Internationalmedia.co.id, Jepang bersiap mengaktifkan kembali Pembangkit Listrik Tenaga Nuklir (PLTN) Kashiwazaki-Kariwa, yang merupakan PLTN terbesar di dunia, setelah mendapatkan persetujuan dari pemerintah daerah setempat pada Jumat (21/11). Langkah ini menjadi yang pertama sejak tragedi PLTN Fukushima pada tahun 2011 yang mengguncang negara tersebut.
Gubernur provinsi Niigata, Hideyo Hanazumi, menyatakan dalam konferensi pers bahwa ia "akan menyetujui" pengaktifan kembali PLTN raksasa tersebut. Keputusan ini membuka jalan bagi PLTN untuk kembali beroperasi setelah sempat terhenti pasca-bencana Fukushima akibat gempa bumi dan tsunami dahsyat.

Keputusan Jepang untuk kembali memanfaatkan energi nuklir didorong oleh beberapa faktor krusial. Negara ini berupaya mengurangi ketergantungan pada bahan bakar fosil impor yang membebani perekonomian, mencapai target netralitas karbon pada tahun 2050, dan memenuhi lonjakan kebutuhan energi akibat perkembangan pesat kecerdasan buatan.
Sejak penutupan pasca-Fukushima, Jepang telah menerapkan standar keselamatan yang ketat. Sebanyak 14 reaktor, sebagian besar berlokasi di wilayah barat dan selatan, telah kembali beroperasi. PLTN Kashiwazaki-Kariwa yang berlokasi di pesisir Laut Jepang, akan menjadi pembangkit listrik pertama yang dioperasikan kembali oleh Tepco, operator Fukushima, sejak bencana nuklir tersebut.
Fasilitas seluas 400 hektar ini telah dilengkapi dengan berbagai peningkatan keamanan, termasuk dinding setinggi 15 meter untuk melindungi dari tsunami, sistem cadangan daya baru di dataran tinggi, dan langkah-langkah lainnya. Sebelum tragedi 2011, energi nuklir menyumbang sekitar sepertiga dari total listrik Jepang.

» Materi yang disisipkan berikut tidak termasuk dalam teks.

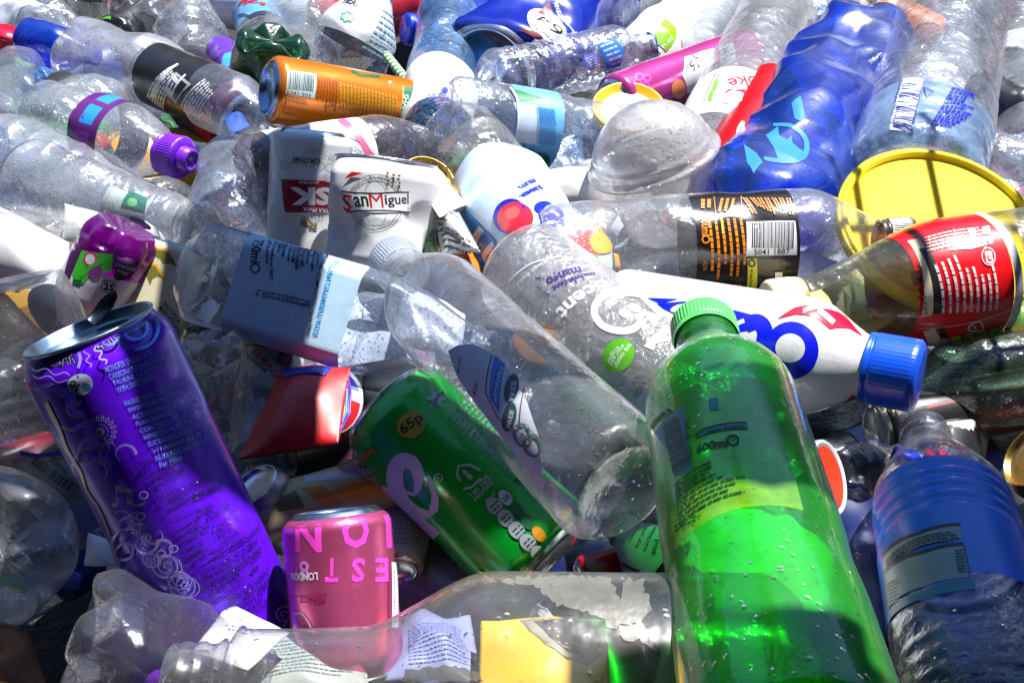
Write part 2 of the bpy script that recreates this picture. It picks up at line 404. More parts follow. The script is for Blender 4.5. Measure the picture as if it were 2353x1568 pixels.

Kansai Electric juga mengumumkan langkah awal untuk membangun reaktor nuklir baru pertama sejak bencana Fukushima. Jepang, sebagai negara penghasil karbon dioksida terbesar kelima di dunia, sangat bergantung pada impor bahan bakar fosil. Hampir 70 persen kebutuhan listrik Jepang pada tahun 2023 dipenuhi oleh pembangkit listrik berbahan bakar batu bara, gas, dan minyak. Pemerintah berambisi untuk memangkas angka ini menjadi 30-40 persen dalam 15 tahun ke depan.